Altamura, ucciso davanti moglie e figlia: 2 arresti per omicidio Cammisa

di Redazione

Freddato con due colpi di pistola mentre si trovava in casa, nella sua camera da letto, sotto gli occhi terrorizzati della moglie e della figlioletta. I carabinieri della compagnia di Altamura, coordinati dalla Procura di Bari, hanno chiuso le indagini sull’omicidio del 29enne Francesco Cammisa, avvenuto ad Altamura la sera del 16 giugno 2014. In carcere sono finiti Donato Francesco Rinaldi, 59enne, ritenuto a capo dell’omonimo clan operante nell’area murgiana, e Stefano Annoscia, 28enne, entrambi di Altamura, ritenuti rispettivamente mandante ed esecutore materiale del delitto. La sera del 16 giugno 2014, un individuo travisato da passamontagna si era presentato nell’abitazione di Cammisa e, dopo essersi fatto aprire la porta d’ingresso dalla moglie, si era diretto nella camera da letto esplodendo contro la vittima due colpi di pistola calibro 9, mentre Cammisa era sdraiato sul letto in compagnia della figlia, all’epoca di appena cinque anni, divenuta involontariamente testimone oculare dell’efferato fatto di sangue, insieme alla madre.

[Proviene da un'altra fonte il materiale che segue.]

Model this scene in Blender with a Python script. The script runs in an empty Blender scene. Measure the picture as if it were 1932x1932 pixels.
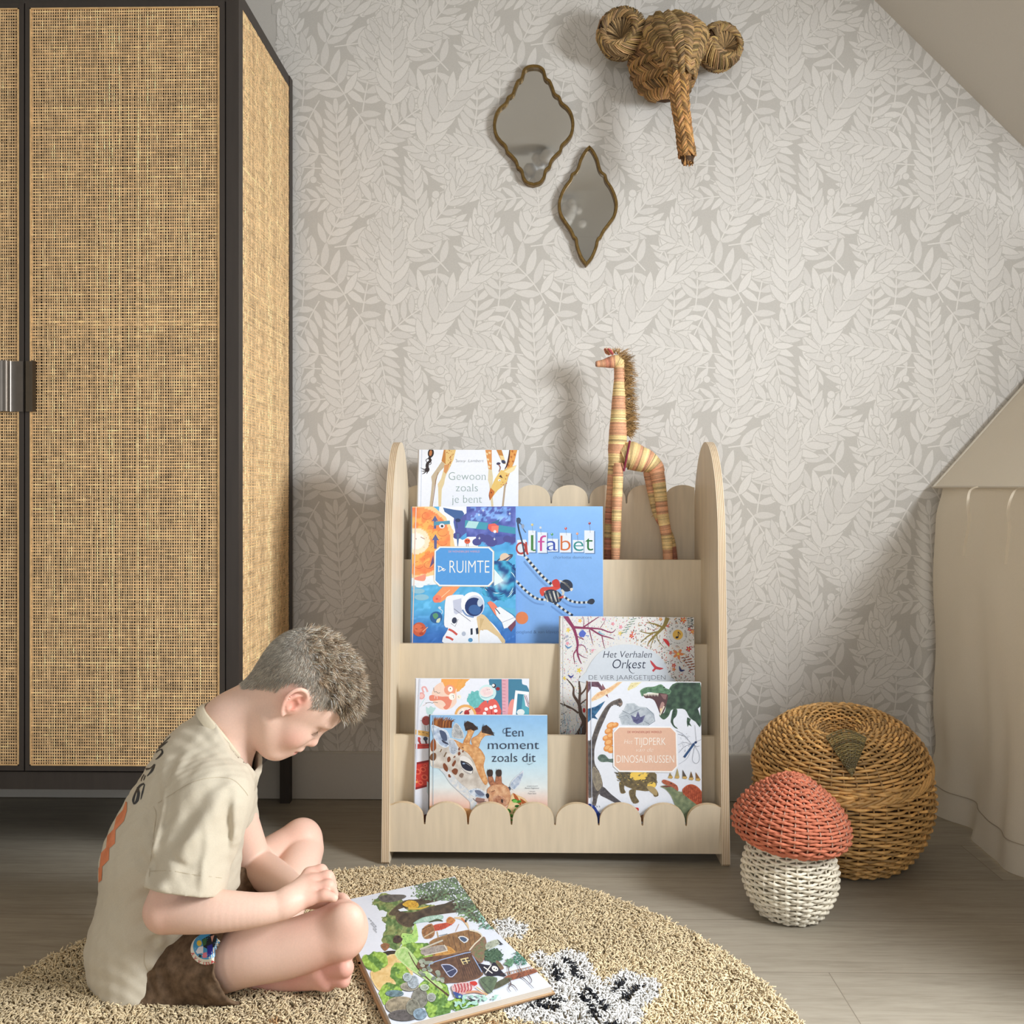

Le indagini, basate inizialmente sulla testimonianza dei familiari della vittima e condotte anche con l’ausilio di indagini tecniche, hanno consentito di accertare come l’omicidio fosse maturato nel mondo dello spaccio di stupefacenti in cui era coinvolta, oltre gli indagati, anche la vittima. In particolare – hanno ricostruito gli investigatori – Rinaldi, “anche in virtù della sua posizione sovraordinata nell’organizzazione criminale, qualche ora prima del delitto, aveva convocato il Cammisa presso la sua abitazione contestandogli, nel corso di una furibonda lite, sia di aver immesso sul  mercato una partita di marjuana a lui riferibile, svolgendo le operazioni di taglio della sostanza così male da non garantire i guadagni sperati una volta ceduta agli acquirenti, sia  di non aver saldato i debiti pregressi, sempre legati allo spaccio di sostanze stupefacenti”.

Per questi motivi – sostengono gli investigatori – sarebbe maturato in Rinaldi il proposito criminale di eliminare Cammisa. Un ‘compito’ che avrebbe affidato ad Annoscia, poiché quest’ultimo conosceva bene le abitudini della vittima e aveva frequentato spesso la sua abitazione. Il giudice per le indagini preliminari, condividendo pienamente il quadro probatorio delineato dalla Procura che ha diretto e coordinato le indagini svolte dai carabinieri, oltre alla contestazione per entrambi gli indagati del reato di omicidio e detenzione e porto abusivo di pistola, ha riconosciuto l’aggravante mafiosa per le modalità efferate con le quali è stato portato a termine il delitto.